If one can show that $u$ and $v$ satisfy the Cauchy-Riemann equations, then we are done, and this seems to be the way to approach the problem. However, I do not see how to do this. Because we can approach $z_0$ from any direction, then one can conclude that $|u_x(z_0)+iv_x(z_0)|=|v_y(z_0)-iu_y(z_0)|$ or equivalently $u_x(z_0)^2+v_x(z_0)^2=v_y(z_0)^2+u_y(z_0)^2$. The solution set of this equation is some circle in the complex plane. How can I proceed?

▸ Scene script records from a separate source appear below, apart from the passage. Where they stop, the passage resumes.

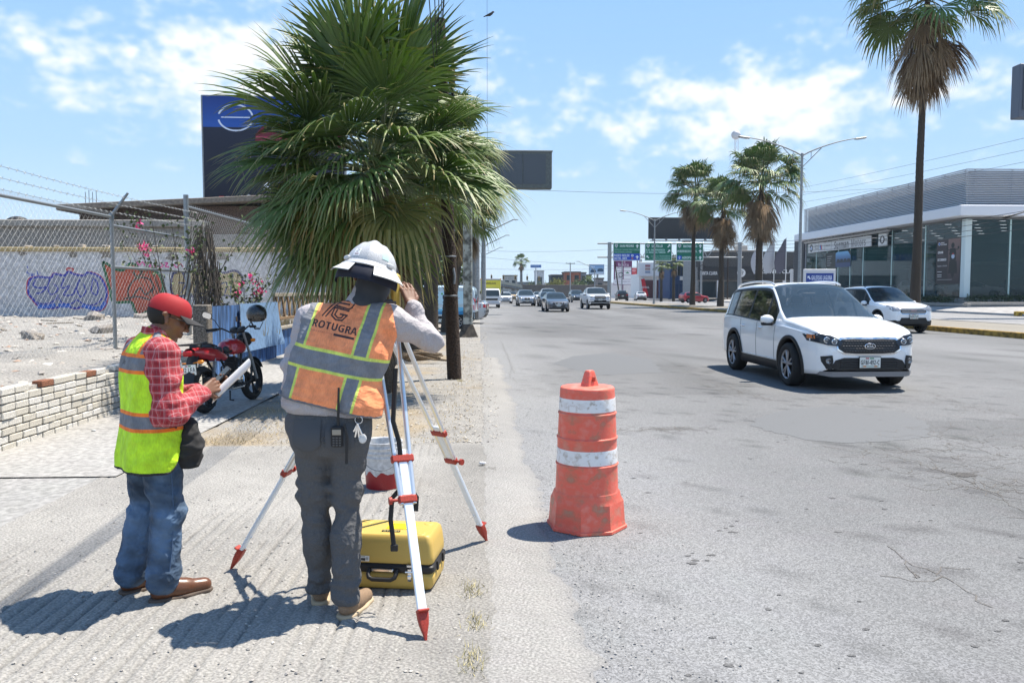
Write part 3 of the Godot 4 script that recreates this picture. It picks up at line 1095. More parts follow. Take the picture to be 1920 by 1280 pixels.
func fat_line(g: G,pts: Array,wd: float,z: float,closed := false) -> void:
	var n := pts.size()
	if n > 2 and (pts[0] as Vector2).distance_to(pts[-1]) < .001: closed = true
	var l := []
	var r := []
	for i in n:
		var a: Vector2 = pts[i - 1] if i > 0 else (pts[n - 2] if closed else pts[0])
		var b: Vector2 = pts[i+1] if i < n - 1 else (pts[1] if closed else pts[n - 1])
		var e: Vector2 = (b - a).normalized().orthogonal()*wd/2
		l.append(pts[i]+e)
		r.append(pts[i] - e)
	for i in n - 1: g.quad(Vector3(r[i].x,r[i].y,z),Vector3(l[i].x,l[i].y,z),Vector3(l[i+1].x,l[i+1].y,z),Vector3(r[i+1].x,r[i+1].y,z))
func curve(a: Array,n := 8) -> Array:
	var c := Curve2D.new()
	for i in range(0,a.size(),2): c.add_point(Vector2(a[i],a[i+1]))
	var k := c.point_count
	for i in k:
		var t := (c.get_point_position(mini(i+1,k - 1)) - c.get_point_position(maxi(i - 1,0)))/6.0
		c.set_point_in(i,-t)
		c.set_point_out(i,t)
	var out := []
	for i in (k - 1)*n+1: out.append(c.samplef(float(i)/n))
	return out

func build_graffiti_wall() -> void:
	var w := thing("graffiti_wall","white plastered wall covered in bubble letter graffiti at the back of the lot","wall",Vector3(-16,0,-31.8))
	var g := G.new()
	g.box(Vector3(19,2.75,.3),Vector3(1.2,1.75,-.15),.02)
	part("plaster",g,mat(lin(.66,.66,.68),.85,0,"dust/fine_n",.35,.4),w)
	g = G.new()
	g.box(Vector3(20,.17,.42),Vector3(.9,3.2,-.12),.03)
	part("cornice",g,mat(lin(.52,.40,.20),.9,0,"dust",.8),w)
	g = G.new()
	g.box(Vector3(2.6,2.75,.3),Vector3(-9.64,1.75,-.1),.02)
	part("side_wall",g,mat(lin(.30,.38,.45),.9,0,"blotch",.3),w)
	g = G.new()
	g.box(Vector3(.7,1.5,.1),Vector3(-10.2,2.2,.1),.02)
	part("teal_door",g,mat(lin(.05,.22,.25),.7,0,"blotch",.8),w)
	# the paint: each colour lies a few millimetres proud of the plaster
	var S := func(x: float,y: float) -> Vector2: # graffiti drawn in photo-like units of 1/47 m
		return Vector2((x - 165.0)/47.3+.62,1.6 - (y - 545.0)/47.3)
	var px := func(a: Array) -> Array:
		var o := []
		for i in range(0,a.size(),2):
			var v: Vector2 = S.call(a[i],a[i+1])
			o.append(v.x); o.append(v.y)
		return o
	var body: Array = curve(px.call([62,541,66,524,82,519,105,520,112,513,130,516,138,509,150,514,166,516,172,511,182,512,196,519,205,534,208,552,203,572,194,581,178,580,166,574,152,578,142,577,130,573,112,577,96,577,80,572,70,560,63,552,62,541]))
	paint(w,"silver_fill",body,lin(.36,.38,.46),.004)
	paint_line(w,"red_outline",body,.06,lin(.50,.06,.06),.007)
	var inner: Array = []
	for q in body: inner.append((q - S.call(136.0,545.0))*.965+S.call(136.0,545.0))
	paint_line(w,"blue_outline",inner,.085,lin(.03,.05,.34),.0095)
	for l in [[70,560,84,568,100,568,112,562,118,552],[118,558,126,568,142,568,152,560],[152,562,166,570,184,570,198,558],[78,526,74,536,86,540,98,538,88,548,78,550],[104,524,100,540,106,552,118,542,110,532],[130,522,124,540,140,536,128,552,144,552,150,540],[158,524,152,540,158,556,168,546,164,532],[182,522,178,545,188,552,190,532,182,522]]:
		paint_line(w,"blue_stroke",curve(px.call(l),6),.055,lin(.03,.05,.34),.0125)
	for l in [[80,574,100,574,112,570],[118,572,140,573],[160,572,190,578,203,566]]:
		paint_line(w,"blue_shadow",curve(px.call(l),6),.15,lin(.02,.12,.50),.0155)
	paint_line(w,"red_crown",curve(px.call([136,508,135,504,141,504,147,505,145,509]),4),.06,lin(.5,.06,.06),.018)
	for l in [[64,500,66,505],[65,508,63,512,68,514,66,519],[70,512,72,519,74,513],[77,513,76,519,82,518],[81,508,84,518,88,512]]:
		paint_line(w,"blue_tag",curve(px.call(l),4),.035,lin(.03,.08,.4),.005)
	# orange shape with green outline
	var heart: Array = curve(px.call([200,492,210,497,222,505,236,507,248,496,258,497,264,505,280,504,296,510,305,522,308,538,304,556,296,574,276,584,262,590,254,578,248,566,218,565,212,545,206,520,200,492]))
	paint(w,"orange_fill",heart,lin(.58,.085,.035),.004)
	paint_line(w,"green_outline",heart,.11,lin(.012,.11,.045),.007)
	for l in [[248,566,244,548,250,532,262,522,280,522,290,534,288,548],[254,510,262,520,272,508],[236,560,262,556,284,562],[252,556,266,540,276,552,290,540]]:
		paint_line(w,"dark_stroke",curve(px.call(l),6),.07,lin(.03,.03,.03),.010)
	# tan letters on the right
	var tan_b: Array = curve(px.call([326,514,340,508,352,514,366,506,384,512,400,505,418,512,440,508,452,520,450,548,436,556,410,552,384,558,350,554,330,556,322,540,326,514]))
	paint(w,"tan_fill",tan_b,lin(.50,.38,.19),.004)
	paint_line(w,"navy_outline",tan_b,.09,lin(.05,.055,.14),.007)
	for l in [[344,512,350,530,340,550],[336,530,360,532],[372,512,368,548,384,548],[392,512,402,530,392,552],[412,514,404,534,424,530,420,550],[436,514,430,550]]:
		paint_line(w,"navy_stroke",curve(px.call(l),6),.06,lin(.05,.055,.14),.010)
	# magenta scrawl
	for l in [[262,492,266,498,272,492,276,499],[280,495,288,494,284,500,290,500],[294,494,294,501,300,500],[304,493,309,499,304,502],[312,494,318,494,313,500,320,501],[328,496,334,502,340,495,345,501]]:
		paint_line(w,"pink_scrawl",curve(px.call(l),4),.05,lin(.65,.06,.28),.013)
	# broken plaster patches showing mortar
	for k in 9:
		var p := PackedVector2Array()
		var r := rng.randf_range(.12,.4)
		for q in 11: p.append(Vector2(cos(TAU*q/11),sin(TAU*q/11)*.55)*r*rng.randf_range(.55,1.2))
		g = G.new()
		g.prism(p,0)
		var o := part("plaster_loss",g,mat(lin(.26,.235,.21),.95,0,"dust",1.0),w)
		o.position = Vector3(-6.5+k*2.0+rng.randf(),2.9+rng.randfn(0,.12),.019+k*.0005)
	# broken bricks along the top
	for k in 19:
		g = G.new()
		g.box(Vector3(rng.randf_range(.1,.4),rng.randf_range(.04,.16),.3),Vector3.ZERO,.02)
		var o := part("loose_brick",g,mat(lin(.34,.30,.26),.95),w)
		o.position = Vector3(-8.0+k*.95+rng.randf(),3.33,-.1)
		o.rotation = Vector3(0,rng.randfn(0,.4),rng.randfn(0,.1))
func paint(w: Node,called: String,pts: Array,c: Color,z: float) -> void:
	var g := G.new()
	var p := PackedVector2Array(pts)
	if p[0].distance_to(p[-1]) < .001: p.remove_at(p.size() - 1)
	g.at(Transform3D(Basis(),Vector3(0,0,z))).prism(p,0)
	part(called,g,mat(c,.7,0,"dust",.8),w)
func paint_line(w: Node,called: String,pts: Array,wd: float,c: Color,z: float) -> void:
	var g := G.new()
	fat_line(g,pts,wd,z)
	part(called,g,mat(c,.7),w)

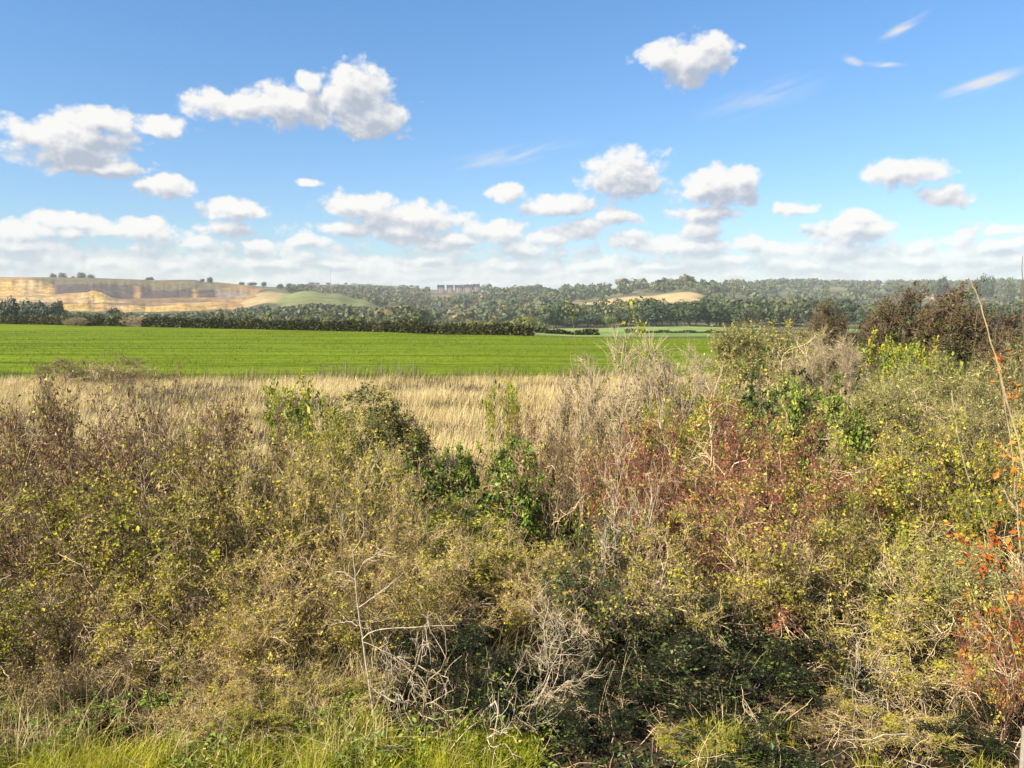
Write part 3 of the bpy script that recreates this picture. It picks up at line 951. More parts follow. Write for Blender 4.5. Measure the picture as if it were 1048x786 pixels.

The taylor series for $f$ is given by $$ f(z)= f(z_0)+\frac{\partial f}{\partial z}(z_0)(z-z_0)+\frac{\partial f}{\partial \overline{z}}(z_0)(\overline{z-z_0})+\mathcal{O}(|z-z_0|^2)$$ or equivalently $$ \frac{f(z)-f(z_0)}{z-z_0}=\frac{\partial f}{\partial z}(z_0)+\frac{\partial f}{\partial \overline{z}}(z_0) \frac{\overline{z-z_0}}{z-z_0} +\frac{\mathcal{O}(|z-z_0|^2)}{z-z_0}$$ Let $z\rightarrow z_0$ ($\Delta z\rightarrow 0$). By hypothesis, the limit below exists. However, we may approach $z_0$ from any direction, so we get that $$ \lim_{\Delta z\rightarrow 0}\Big|\frac{f(z)-f(z_0)}{z-z_0}\Big|=\lim_{z\rightarrow z_0}\Big|\frac{\partial f}{\partial z}(z_0)+\frac{\partial f}{\partial \overline{z}}(z_0) \frac{\overline{z-z_0}}{z-z_0}+\frac{\mathcal{O}(|z-z_0|^2)}{z-z_0} \Big |=\Big|\frac{\partial f}{\partial z}(z_0)+\frac{\partial f}{\partial \overline{z}}(z_0)e^{it}\Big|$$ for any $t\in \mathbb{R}$. Let $a=\frac{\partial f}{\partial z}$ and $b=\frac{\partial f}{\partial \overline{z}}$. We have that $|a+be^{it}|$ is independent of $t$. Suppose that $a$ is nonzero. For the sake of contradiction, suppose that $b$ is nonzero. Then we can pick $t\in[0,2\pi)$ such that $\textrm{Arg}(a)=\textrm{Arg}(be^{it})$. Then, $be^{it}$ is a scalar multiple of $a$, so there is an $c>0$ such that $|a+e^{it}b|=|a+ca|=|a||1+c|$. But we have that $|a+e^{it}b|=|a+-1e^{it}b|=|a-ca|=|a||1-c|$. Thus $|a||1+c|=|a||1-c|$ or $|1+c|=|1-c|$. Thus $c=0$, a contradiction. Thus $a$ or $b$ must be zero. If $a$ is zero, then by the Cauchy-Riemann equations, we can conclude that $\overline{f}$ is analytic at $z_0$. If $b=0$, then $f$ is analytic.